The first act ends with a flashback sequence that is filled with more character humor and which sets up a twist rife with comic possibilities. But instead of using them, the second act shifts the focus from the comedy-with-a-little-drama of the first act to a frustratingly melodramatic breakup story with many desperate screams of how “It’s over!” a relationship is, but with little comedy, character, or indeed, interest. A misplaced leeds to awkward blocking in the first act (courtesy of director Danny Zeliger) and becomes disastrous in the second act whenever someone came through the door, and becomes the lynchpin of the drama. And the play abandons its most compelling thread by not including two characters introduced at the end of the first act, instead simply complaining about their actions in a way that feels disproportionate, wrong, and lacking in serious discussion or sympathy.

While not completely devoid of humor, the second act is a huge letdown after the first, and shows that sometimes in order for drama to work it needs to be balanced with as opposed to separated from the comedy.

By Ethan Goldstein
CCNews Reporter

Like Mold

Writer: Shauna Noone
Director: Hannah Yukon

Dysfunctional families are a cornerstone of comedy, providing centuries of bickering and conflict for the entertainment of others. Like Mold revels in this dysfunction and is hugely entertaining because of it. While the plot is not quite farce, the extreme characters and strong comic performances tip the play towards complete nonsensicality. There is a fine line between stupidly silly and brilliantly silly, and Shauna Noone’s work falls in the latter category.

The setting is a family Christmas, and Laura (Megan Jones) dreads taking her boyfriend Matt (Holden Beale) to meet her overbearing family, consisting of mom Angela (Tyler Rosati), brother Eric (Jacob Gordon), and family friend Chicky (Chloe Sternlicht). Thus the stage is set for excessive drinking, Christmas tree stealing, pissing in bowls, and drug deals. The standard delivery is yelling, threats of violence are liberally sprinkled among family members, and it completely works. Audience applause filled scene changes, and there were real belly laughs.

Much of the success of Like Mold can be accredited to the excellent cast. Jones and Gordon are great at portraying bickering siblings, and Sternlicht gives a fabulous performance as the most unhinged character. Beale (he does our last name credit) is funny and pitiable as the neurotic and timid boyfriend, mercilessly inundated physically and emotionally by the family’s extreme Christmas celebrations. Matt represents the outsider unprepared for this level of weirdness, somewhat like the audience. Unfortunately for Matt, the audience gets to just watch and laugh without being sucked into the madness.

The primary force of the play is the character of Angela, the psychotic mother portrayed by Tyler Rosati – in drag. She presides over the strange Christmas circus, assigning outlandish costumes, illegal tasks, and the preparation of the bizarre Christmas feast.
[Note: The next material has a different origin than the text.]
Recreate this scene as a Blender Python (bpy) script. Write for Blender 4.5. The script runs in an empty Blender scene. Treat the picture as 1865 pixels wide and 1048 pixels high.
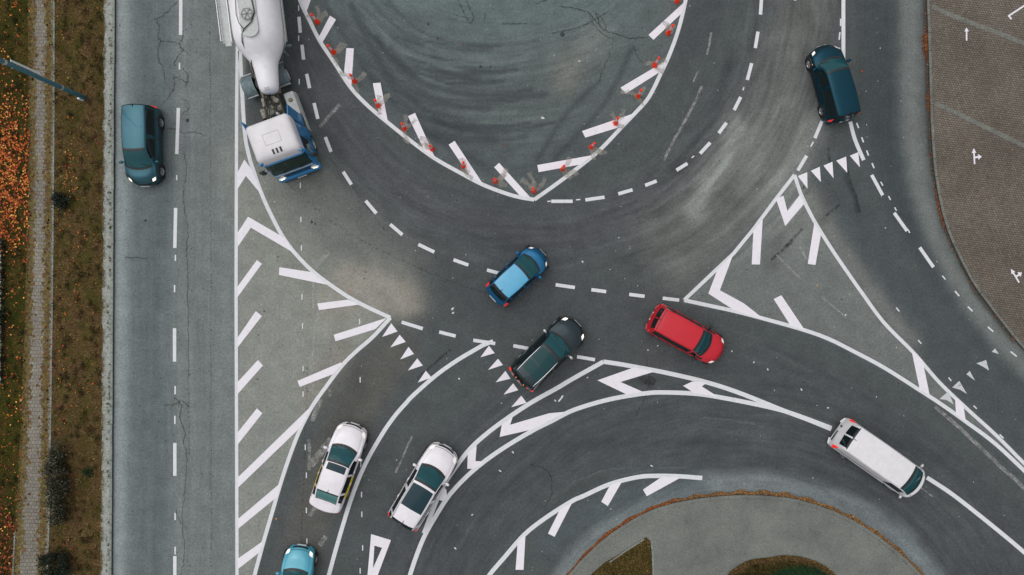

Raging and yelling and screeching and pissing on things, Rosati gave a powerfully unhinged performance.

Despite the rage and insanity of the play, the ultimate impression is positive towards family. Like a shackle, or mold, it is always there, always clinging. Even members of a family like this find solace in each other, will protect their traditions, and help each other out. Christmas night is shown through random snippets of drug-fuelled insanity – requiring the cast to play ‘musical chairs’ in the dark while readying for the next mini-scene – brilliantly leaving most of the events to the imagination of the audience. This is followed by a calm reflection from a dazed Matt, relaxed and happy for the first time, that “you can’t walk into a war zone and leave unchanged.”